Al Sharpton and Jessee Jackson were quick to jump on the anti-Duke bandwagon. Their presence at demonstrations for "racial justice" in Durham helped to further fan the flames of racial hatred. Any peep out of them since the exoneration of the accused? Not a word. Instead of being condemned as race baiters, these two continue to be rewarded with appearances on television news programs. And, the leading democratic presidential candidates continually suck up to these two charlatans.

Sharpton continues to be a frequent guest on MSNBC's Hardball with Chris Matthews and on that network's Tucker Carlson show. Matthews and Carlson slobber all over themselves whenever he appears on their shows, despite his checkered past - his leading roles in the 1987 Tawana Brawley hoax, in the 1991 Crown Heights riot, and in the 1995 deaths of eight people following a demonstration he led against the Jewish landlord of Freddie's Fashion Mart. Sharpton and Jackson's part in the Duke rape case without any meaningful rebuke, constitutes a gross miscarriage of justice.

The print and television media covered this story with the zeal of a feeding frenzy, devoid of any semblance of fairness or objectivity.
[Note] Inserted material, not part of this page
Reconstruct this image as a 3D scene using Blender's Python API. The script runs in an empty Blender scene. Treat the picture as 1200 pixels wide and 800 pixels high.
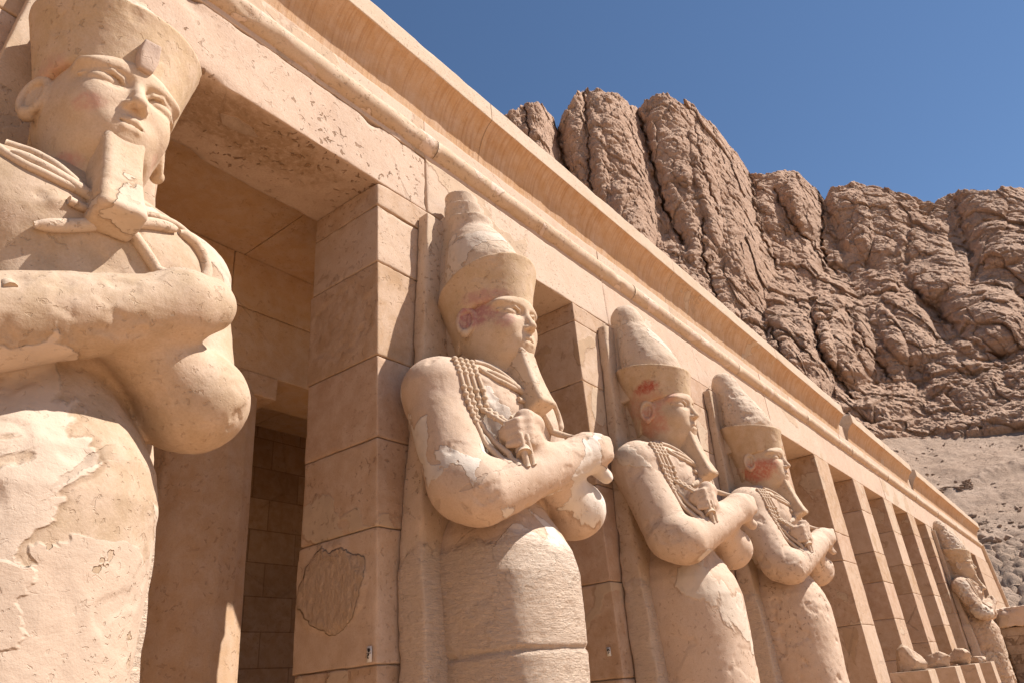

Their coverage, including that of the New York Times, quickly helped to convict the falsely accused in the court of public opinion. The media pictured Durham as a great racial divide with privileged whites oppressing poor blacks. When the accused were exonerated, the media did a quick fade-out. No apologies on television or in the printed press - another gross miscarriage of justice.

To a lesser extent, the failure to prosecute the accuser, Crystal Gail Mangum, is also a miscarriage of justice. And the Duke administration - which immediately fired the lacrosse coach and cancelled the lacrosse season, and then suspended the accused students - got off way too easy. I cannot recall another case with so many miscarriages of justice.